======== MATERIAL FOR THIS TASK

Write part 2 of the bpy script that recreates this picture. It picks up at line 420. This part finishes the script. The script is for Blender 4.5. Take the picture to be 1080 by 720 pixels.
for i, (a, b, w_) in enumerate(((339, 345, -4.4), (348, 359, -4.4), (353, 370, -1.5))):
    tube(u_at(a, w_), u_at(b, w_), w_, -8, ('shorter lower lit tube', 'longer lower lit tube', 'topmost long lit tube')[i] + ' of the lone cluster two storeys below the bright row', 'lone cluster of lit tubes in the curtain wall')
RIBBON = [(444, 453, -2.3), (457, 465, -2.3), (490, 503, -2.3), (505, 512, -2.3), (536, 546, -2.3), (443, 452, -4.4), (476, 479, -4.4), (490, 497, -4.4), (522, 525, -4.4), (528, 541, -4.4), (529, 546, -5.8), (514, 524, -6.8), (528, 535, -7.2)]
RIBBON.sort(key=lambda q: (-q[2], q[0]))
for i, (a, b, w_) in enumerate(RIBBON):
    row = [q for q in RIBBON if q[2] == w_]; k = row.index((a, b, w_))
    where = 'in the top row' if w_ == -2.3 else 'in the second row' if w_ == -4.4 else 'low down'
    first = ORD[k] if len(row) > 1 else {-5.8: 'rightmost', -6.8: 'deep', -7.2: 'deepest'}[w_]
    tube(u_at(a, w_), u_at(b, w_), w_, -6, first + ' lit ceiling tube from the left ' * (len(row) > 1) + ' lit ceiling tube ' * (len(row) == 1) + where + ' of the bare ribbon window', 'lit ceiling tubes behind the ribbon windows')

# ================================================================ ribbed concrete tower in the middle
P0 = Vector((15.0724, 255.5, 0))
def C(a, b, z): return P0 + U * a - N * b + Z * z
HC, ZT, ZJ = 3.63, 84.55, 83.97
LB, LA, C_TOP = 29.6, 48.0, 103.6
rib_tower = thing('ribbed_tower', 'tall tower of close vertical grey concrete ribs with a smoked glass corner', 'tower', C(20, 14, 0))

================
======== MATERIAL FOR THIS TASK

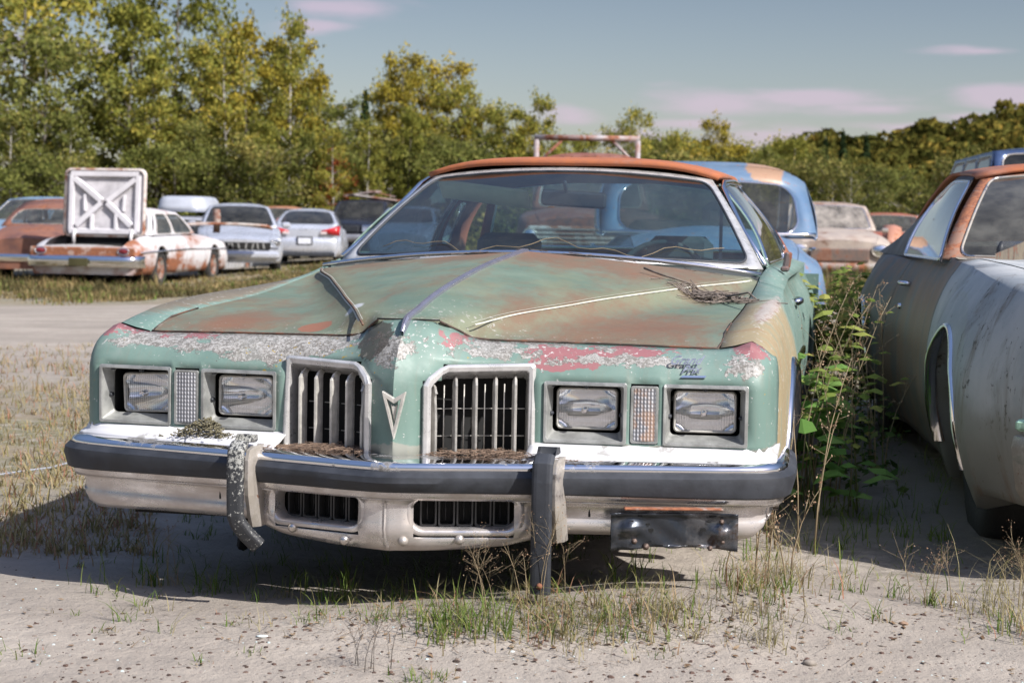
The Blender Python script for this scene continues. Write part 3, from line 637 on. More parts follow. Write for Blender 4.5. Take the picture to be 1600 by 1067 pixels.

================

Print, from the entries above, the line with "Write part 2", the line with "rib_tower = thing('ribbed_tower', 'tall" and all lines between them, exactly and with nothing else.

**CORRECT OUTPUT:**
Write part 2 of the bpy script that recreates this picture. It picks up at line 420. This part finishes the script. The script is for Blender 4.5. Take the picture to be 1080 by 720 pixels.
for i, (a, b, w_) in enumerate(((339, 345, -4.4), (348, 359, -4.4), (353, 370, -1.5))):
    tube(u_at(a, w_), u_at(b, w_), w_, -8, ('shorter lower lit tube', 'longer lower lit tube', 'topmost long lit tube')[i] + ' of the lone cluster two storeys below the bright row', 'lone cluster of lit tubes in the curtain wall')
RIBBON = [(444, 453, -2.3), (457, 465, -2.3), (490, 503, -2.3), (505, 512, -2.3), (536, 546, -2.3), (443, 452, -4.4), (476, 479, -4.4), (490, 497, -4.4), (522, 525, -4.4), (528, 541, -4.4), (529, 546, -5.8), (514, 524, -6.8), (528, 535, -7.2)]
RIBBON.sort(key=lambda q: (-q[2], q[0]))
for i, (a, b, w_) in enumerate(RIBBON):
    row = [q for q in RIBBON if q[2] == w_]; k = row.index((a, b, w_))
    where = 'in the top row' if w_ == -2.3 else 'in the second row' if w_ == -4.4 else 'low down'
    first = ORD[k] if len(row) > 1 else {-5.8: 'rightmost', -6.8: 'deep', -7.2: 'deepest'}[w_]
    tube(u_at(a, w_), u_at(b, w_), w_, -6, first + ' lit ceiling tube from the left ' * (len(row) > 1) + ' lit ceiling tube ' * (len(row) == 1) + where + ' of the bare ribbon window', 'lit ceiling tubes behind the ribbon windows')

# ================================================================ ribbed concrete tower in the middle
P0 = Vector((15.0724, 255.5, 0))
def C(a, b, z): return P0 + U * a - N * b + Z * z
HC, ZT, ZJ = 3.63, 84.55, 83.97
LB, LA, C_TOP = 29.6, 48.0, 103.6
rib_tower = thing('ribbed_tower', 'tall tower of close vertical grey concrete ribs with a smoked glass corner', 'tower', C(20, 14, 0))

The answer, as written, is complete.